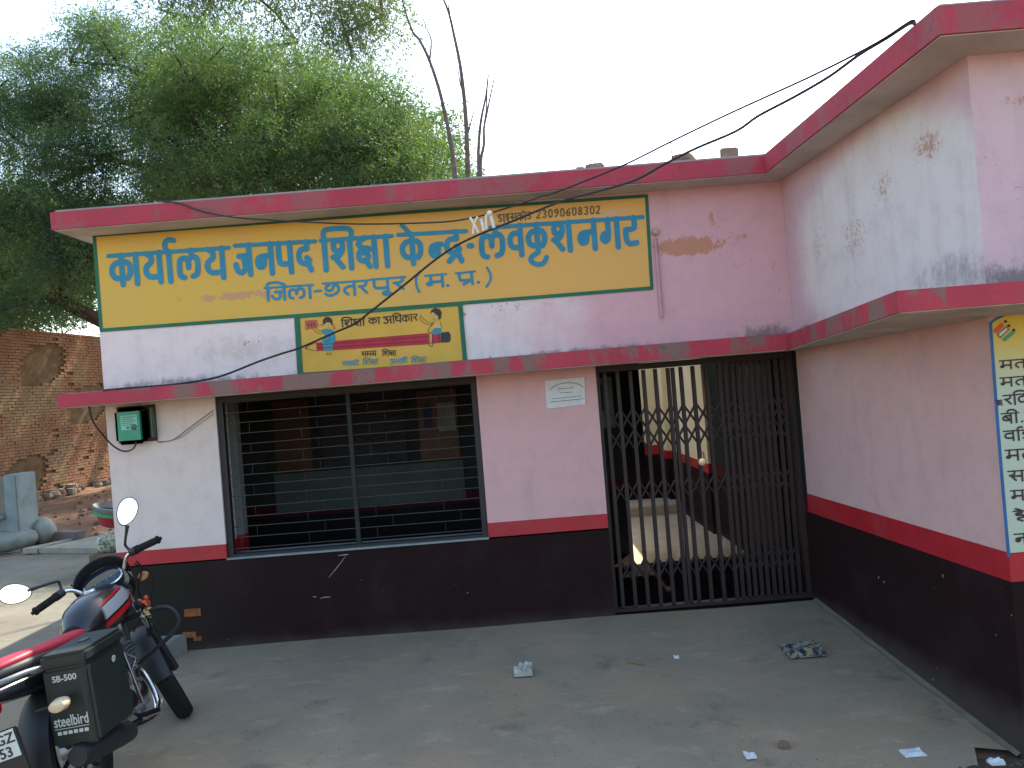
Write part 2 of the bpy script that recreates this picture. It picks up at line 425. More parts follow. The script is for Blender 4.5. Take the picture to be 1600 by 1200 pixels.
# hall behind window
YB = 2.0
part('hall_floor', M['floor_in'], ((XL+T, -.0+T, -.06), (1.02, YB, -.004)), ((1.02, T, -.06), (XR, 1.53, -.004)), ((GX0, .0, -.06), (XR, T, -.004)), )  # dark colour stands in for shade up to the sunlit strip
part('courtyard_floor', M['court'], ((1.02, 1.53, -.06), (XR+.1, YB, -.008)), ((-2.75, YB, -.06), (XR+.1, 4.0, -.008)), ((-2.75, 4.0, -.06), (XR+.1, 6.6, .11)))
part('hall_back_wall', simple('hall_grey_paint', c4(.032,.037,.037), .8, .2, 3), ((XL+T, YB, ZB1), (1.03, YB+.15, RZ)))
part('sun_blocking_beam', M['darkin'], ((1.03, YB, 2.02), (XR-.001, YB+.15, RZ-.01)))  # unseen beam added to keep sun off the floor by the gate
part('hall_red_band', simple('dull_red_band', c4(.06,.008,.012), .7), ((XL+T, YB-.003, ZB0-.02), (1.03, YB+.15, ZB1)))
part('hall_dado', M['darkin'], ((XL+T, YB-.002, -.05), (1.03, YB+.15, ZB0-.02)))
M['shadedred'] = simple('shaded_red_corridor', c4(.07,.008,.012), .7)  # darker copy of the red band, corridor shade put into its colour
# corridor right side: green painted near, cream further back
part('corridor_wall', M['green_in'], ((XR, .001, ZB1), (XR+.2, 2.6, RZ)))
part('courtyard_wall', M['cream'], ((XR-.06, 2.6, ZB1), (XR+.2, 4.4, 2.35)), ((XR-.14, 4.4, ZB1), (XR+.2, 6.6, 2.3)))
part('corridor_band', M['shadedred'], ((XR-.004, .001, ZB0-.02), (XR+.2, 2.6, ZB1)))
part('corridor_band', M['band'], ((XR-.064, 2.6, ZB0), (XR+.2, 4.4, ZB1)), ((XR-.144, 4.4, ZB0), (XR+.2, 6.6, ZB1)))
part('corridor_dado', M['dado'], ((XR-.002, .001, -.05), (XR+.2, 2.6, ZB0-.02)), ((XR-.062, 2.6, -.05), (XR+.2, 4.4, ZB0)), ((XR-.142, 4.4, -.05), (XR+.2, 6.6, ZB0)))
d_ = part('inner_door', simple('dark_wooden_door', c4(.018,.014,.013), .6, .4, 6, .2), ((XR-.03, .55, 0), (XR-.006, 1.45, 1.75)), bevel=.004)
part('door_panel', simple('dark_door_panel', c4(.012,.010,.010), .6, .4, 6), ((XR-.04, .65, .2), (XR-.031, 1.35, .8)), ((XR-.04, .65, .95), (XR-.031, 1.35, 1.6)), parent=d_)
# far end of the courtyard
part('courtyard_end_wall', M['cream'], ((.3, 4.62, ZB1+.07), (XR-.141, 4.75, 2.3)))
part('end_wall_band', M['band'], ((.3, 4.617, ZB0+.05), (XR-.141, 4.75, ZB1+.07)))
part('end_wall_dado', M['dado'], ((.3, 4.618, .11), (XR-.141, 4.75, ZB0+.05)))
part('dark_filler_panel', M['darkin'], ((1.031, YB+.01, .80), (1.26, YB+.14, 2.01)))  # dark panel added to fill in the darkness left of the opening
# things on the hall back wall, seen through the window
def panel(name, mat, a, b, y=YB-.03, th=.025, **k):
    A, C = at(*a, y), at(*b, y)
    return part(name, mat, ((min(A.x, C.x), y, min(A.z, C.z)), (max(A.x, C.x), y+th, max(A.z, C.z))), **k)
M['dgrey'] = simple('dark_grey_frame', c4(.035,.042,.042), .8)
wood = simple('orange_brown_wood', c4(.085,.03,.013), .6, .35, 6)
panel('inner_door', wood, (424,628), (489,735))
panel('door_frame', M['dgrey'], (413,625), (421,745), YB-.04)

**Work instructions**
Look above for the line containing "(XR+.2, 6.6, ZB1)))". Output from there through the line containing "(XR-.141, 4.75, ZB0+.05)))", exactly and inclusively.

**Complete answer**
part('corridor_band', M['band'], ((XR-.064, 2.6, ZB0), (XR+.2, 4.4, ZB1)), ((XR-.144, 4.4, ZB0), (XR+.2, 6.6, ZB1)))
part('corridor_dado', M['dado'], ((XR-.002, .001, -.05), (XR+.2, 2.6, ZB0-.02)), ((XR-.062, 2.6, -.05), (XR+.2, 4.4, ZB0)), ((XR-.142, 4.4, -.05), (XR+.2, 6.6, ZB0)))
d_ = part('inner_door', simple('dark_wooden_door', c4(.018,.014,.013), .6, .4, 6, .2), ((XR-.03, .55, 0), (XR-.006, 1.45, 1.75)), bevel=.004)
part('door_panel', simple('dark_door_panel', c4(.012,.010,.010), .6, .4, 6), ((XR-.04, .65, .2), (XR-.031, 1.35, .8)), ((XR-.04, .65, .95), (XR-.031, 1.35, 1.6)), parent=d_)
# far end of the courtyard
part('courtyard_end_wall', M['cream'], ((.3, 4.62, ZB1+.07), (XR-.141, 4.75, 2.3)))
part('end_wall_band', M['band'], ((.3, 4.617, ZB0+.05), (XR-.141, 4.75, ZB1+.07)))
part('end_wall_dado', M['dado'], ((.3, 4.618, .11), (XR-.141, 4.75, ZB0+.05)))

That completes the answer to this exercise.